Transcribe all of the material exactly. Any picture in it should be left out.

(Data extract):
>>>>>

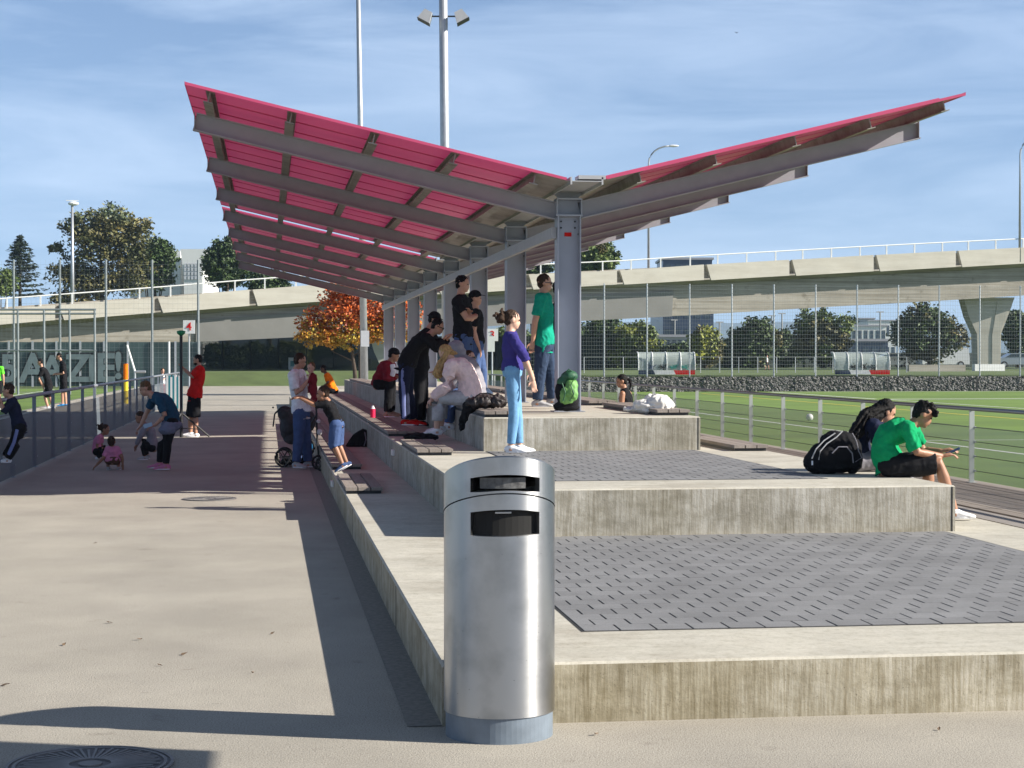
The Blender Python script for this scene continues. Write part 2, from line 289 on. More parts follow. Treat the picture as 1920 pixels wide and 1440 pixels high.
def remesh(mb, name, vox, smooth=2, wr=0.0, ws=9.0, seed=0.0, flatz=None):
    me = mb.mesh(name); o = bpy.data.objects.new('tmp', me); COL.objects.link(o)
    r = o.modifiers.new('r', 'REMESH'); r.mode = 'VOXEL'; r.voxel_size = vox; r.use_smooth_shade = True
    if smooth: sm = o.modifiers.new('s', 'SMOOTH'); sm.factor = .5; sm.iterations = smooth
    dg = C.evaluated_depsgraph_get(); ev = o.evaluated_get(dg); m2 = bpy.data.meshes.new_from_object(ev, depsgraph=dg)
    bpy.data.objects.remove(o); bpy.data.meshes.remove(me); m2.name = name
    n = len(m2.vertices)
    if n and (wr or flatz is not None):
        co = np.empty(n * 3, 'f'); m2.vertices.foreach_get('co', co); co = co.reshape(-1, 3)
        if wr:
            no = np.empty(n * 3, 'f'); m2.vertices.foreach_get('normal', no); no = no.reshape(-1, 3)
            off = V((seed * 3.1, seed * 1.7, seed * .9))
            for i in range(n):
                p = V(co[i]); k = noise.noise(V((p.x * ws, p.y * ws, p.z * ws * .55)) + off) + .8 * (.45 - 2 * abs(noise.noise(p * ws * 1.5 + off)))
                co[i] += no[i] * (k * wr)
        if flatz is not None: co[:, 2] = np.maximum(co[:, 2], flatz)
        m2.vertices.foreach_set('co', co.ravel())
    m2.polygons.foreach_set('use_smooth', [True] * len(m2.polygons)); m2.update()
    m2.materials.clear()
    return m2
def text_mesh(name, body, size, m, origin, right, up, parent=None, ext=.01, bold=0.0):
    cu = bpy.data.curves.new(name, 'FONT'); cu.body = body; cu.size = size; cu.extrude = ext; cu.offset = bold; cu.align_x = 'CENTER'; cu.align_y = 'CENTER'
    o = bpy.data.objects.new('tmp', cu); COL.objects.link(o); dg = C.evaluated_depsgraph_get()
    me = bpy.data.meshes.new_from_object(o.evaluated_get(dg), depsgraph=dg); bpy.data.objects.remove(o)
    right = V(right).normalized(); up = V(up).normalized(); nrm = right.cross(up); o3 = V(origin)
    me.transform(Matrix(((right.x, up.x, nrm.x, o3.x), (right.y, up.y, nrm.y, o3.y), (right.z, up.z, nrm.z, o3.z), (0, 0, 0, 1))))
    me.materials.clear()
    return link(name, me, m, parent)

exec_order = []
# ------------------------------------------------------------------ THE SETTING: ground, path, pitches
g = MB(); g.sheet(-3000, -300, 3000, 6000, -.03); struct(g.build('ground', 'grass', fix=False))
g = MB(); g.sheet(-7.9, -20, 8.35, 116, 0); g.sheet(8.35, -20, 60, 9.5, 0); g.sheet(-60, -20, -7.9, 6, 0); struct(g.build('path', 'asphalt', fix=False))
g = MB(); g.sheet(.655, 8.5, .82, 58, .004); struct(g.build('dark_strip', 'gutter', fix=False))  # narrow darker strip along the foot of the lowest step
g = MB(); g.sheet(8.45, 9.6, 90, 96, .0); struct(g.build('pitch', 'turf', fix=False))
g = MB(); g.sheet(-90, 6.1, -8.0, 106, .0); struct(g.build('pitch', 'turf', fix=False))
g = MB(); g.box((-8.1, 6, -.02), (-7.9, 104, .03)); struct(g.build('kerb', 'gutter'))
# pitch markings
g = MB()
g.sheet(13.65, 12, 13.77, 90, .004); g.sheet(13.77, 36.8, 30.3, 36.92, .004)
g.sheet(26.2, 38, 26.32, 74.5, .004); g.sheet(26.32, 74.4, 88, 74.9, .004); g.sheet(30.2, 36.9, 30.32, 60, .0042)
g.sheet(26.0, 75, 26.2, 91.5, .004); g.sheet(26, 91.3, 88, 91.6, .004)
struct(g.build('pitch_marking', 'line', fix=False))
g = MB(); g.sheet(21.5, 20, 21.63, 88, .004); struct(g.build('pitch_marking', 'line_y', fix=False))
g = MB(); g.sheet(-12, 20, -11.88, 104, .004); g.sheet(-60, 66, -11.88, 66.14, .004); g.sheet(-60, 95, -12, 95.3, .004); struct(g.build('pitch_marking', 'line', fix=False))
# raised ground behind the gabions and beyond the end of the path
UZ = .85
g = MB(); n = 0
P = [(-200, 117, -.02), (12.6, 117, -.02), (12.6, 122, UZ), (-200, 122, UZ), (12.6, 96, -.02), (12.6, 96, UZ), (200, 96, UZ), (200, 122, UZ), (-200, 600, UZ), (200, 600, UZ), (200, 96, -.03)]
g.v = [V(p) for p in P]; g.f = [(0, 1, 2, 3), (2, 5, 6, 7), (3, 2, 7, 9, 8), (1, 4, 5, 2), (4, 10, 6, 5)]
struct(g.build('upper_field', 'grass', fix=False))
# hills on the horizon
g = MB(); k = 60
for i in range(k + 1):
    x = -3500 + i * 7600 / k; h = 105 + 26 * noise.noise(V((i * .21, 3, 0))) + 9 * noise.noise(V((i * .9, 1, 0)))
    for (dy, hh) in ((0, -5), (500, h * .62), (1000, h), (2200, h * .6)): g.v.append(V((x, 4000 + dy, hh + (3 * noise.noise(V((i * 2.1, dy, 0)))))))
for i in range(k):
    for j in range(3): a = i * 4 + j; g.f.append((a, a + 4, a + 5, a + 1))
M['hill'] = mat('forest hill', (.03, .05, .03), .95, var=.3, scale=.004)
struct(g.build('hills', 'hill', smooth=True))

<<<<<

(Solution):
The Blender Python script for this scene continues. Write part 2, from line 289 on. More parts follow. Treat the picture as 1920 pixels wide and 1440 pixels high.
def remesh(mb, name, vox, smooth=2, wr=0.0, ws=9.0, seed=0.0, flatz=None):
    me = mb.mesh(name); o = bpy.data.objects.new('tmp', me); COL.objects.link(o)
    r = o.modifiers.new('r', 'REMESH'); r.mode = 'VOXEL'; r.voxel_size = vox; r.use_smooth_shade = True
    if smooth: sm = o.modifiers.new('s', 'SMOOTH'); sm.factor = .5; sm.iterations = smooth
    dg = C.evaluated_depsgraph_get(); ev = o.evaluated_get(dg); m2 = bpy.data.meshes.new_from_object(ev, depsgraph=dg)
    bpy.data.objects.remove(o); bpy.data.meshes.remove(me); m2.name = name
    n = len(m2.vertices)
    if n and (wr or flatz is not None):
        co = np.empty(n * 3, 'f'); m2.vertices.foreach_get('co', co); co = co.reshape(-1, 3)
        if wr:
            no = np.empty(n * 3, 'f'); m2.vertices.foreach_get('normal', no); no = no.reshape(-1, 3)
            off = V((seed * 3.1, seed * 1.7, seed * .9))
            for i in range(n):
                p = V(co[i]); k = noise.noise(V((p.x * ws, p.y * ws, p.z * ws * .55)) + off) + .8 * (.45 - 2 * abs(noise.noise(p * ws * 1.5 + off)))
                co[i] += no[i] * (k * wr)
        if flatz is not None: co[:, 2] = np.maximum(co[:, 2], flatz)
        m2.vertices.foreach_set('co', co.ravel())
    m2.polygons.foreach_set('use_smooth', [True] * len(m2.polygons)); m2.update()
    m2.materials.clear()
    return m2
def text_mesh(name, body, size, m, origin, right, up, parent=None, ext=.01, bold=0.0):
    cu = bpy.data.curves.new(name, 'FONT'); cu.body = body; cu.size = size; cu.extrude = ext; cu.offset = bold; cu.align_x = 'CENTER'; cu.align_y = 'CENTER'
    o = bpy.data.objects.new('tmp', cu); COL.objects.link(o); dg = C.evaluated_depsgraph_get()
    me = bpy.data.meshes.new_from_object(o.evaluated_get(dg), depsgraph=dg); bpy.data.objects.remove(o)
    right = V(right).normalized(); up = V(up).normalized(); nrm = right.cross(up); o3 = V(origin)
    me.transform(Matrix(((right.x, up.x, nrm.x, o3.x), (right.y, up.y, nrm.y, o3.y), (right.z, up.z, nrm.z, o3.z), (0, 0, 0, 1))))
    me.materials.clear()
    return link(name, me, m, parent)

exec_order = []
# ------------------------------------------------------------------ THE SETTING: ground, path, pitches
g = MB(); g.sheet(-3000, -300, 3000, 6000, -.03); struct(g.build('ground', 'grass', fix=False))
g = MB(); g.sheet(-7.9, -20, 8.35, 116, 0); g.sheet(8.35, -20, 60, 9.5, 0); g.sheet(-60, -20, -7.9, 6, 0); struct(g.build('path', 'asphalt', fix=False))
g = MB(); g.sheet(.655, 8.5, .82, 58, .004); struct(g.build('dark_strip', 'gutter', fix=False))  # narrow darker strip along the foot of the lowest step
g = MB(); g.sheet(8.45, 9.6, 90, 96, .0); struct(g.build('pitch', 'turf', fix=False))
g = MB(); g.sheet(-90, 6.1, -8.0, 106, .0); struct(g.build('pitch', 'turf', fix=False))
g = MB(); g.box((-8.1, 6, -.02), (-7.9, 104, .03)); struct(g.build('kerb', 'gutter'))
# pitch markings
g = MB()
g.sheet(13.65, 12, 13.77, 90, .004); g.sheet(13.77, 36.8, 30.3, 36.92, .004)
g.sheet(26.2, 38, 26.32, 74.5, .004); g.sheet(26.32, 74.4, 88, 74.9, .004); g.sheet(30.2, 36.9, 30.32, 60, .0042)
g.sheet(26.0, 75, 26.2, 91.5, .004); g.sheet(26, 91.3, 88, 91.6, .004)
struct(g.build('pitch_marking', 'line', fix=False))
g = MB(); g.sheet(21.5, 20, 21.63, 88, .004); struct(g.build('pitch_marking', 'line_y', fix=False))
g = MB(); g.sheet(-12, 20, -11.88, 104, .004); g.sheet(-60, 66, -11.88, 66.14, .004); g.sheet(-60, 95, -12, 95.3, .004); struct(g.build('pitch_marking', 'line', fix=False))
# raised ground behind the gabions and beyond the end of the path
UZ = .85
g = MB(); n = 0
P = [(-200, 117, -.02), (12.6, 117, -.02), (12.6, 122, UZ), (-200, 122, UZ), (12.6, 96, -.02), (12.6, 96, UZ), (200, 96, UZ), (200, 122, UZ), (-200, 600, UZ), (200, 600, UZ), (200, 96, -.03)]
g.v = [V(p) for p in P]; g.f = [(0, 1, 2, 3), (2, 5, 6, 7), (3, 2, 7, 9, 8), (1, 4, 5, 2), (4, 10, 6, 5)]
struct(g.build('upper_field', 'grass', fix=False))
# hills on the horizon
g = MB(); k = 60
for i in range(k + 1):
    x = -3500 + i * 7600 / k; h = 105 + 26 * noise.noise(V((i * .21, 3, 0))) + 9 * noise.noise(V((i * .9, 1, 0)))
    for (dy, hh) in ((0, -5), (500, h * .62), (1000, h), (2200, h * .6)): g.v.append(V((x, 4000 + dy, hh + (3 * noise.noise(V((i * 2.1, dy, 0)))))))
for i in range(k):
    for j in range(3): a = i * 4 + j; g.f.append((a, a + 4, a + 5, a + 1))
M['hill'] = mat('forest hill', (.03, .05, .03), .95, var=.3, scale=.004)
struct(g.build('hills', 'hill', smooth=True))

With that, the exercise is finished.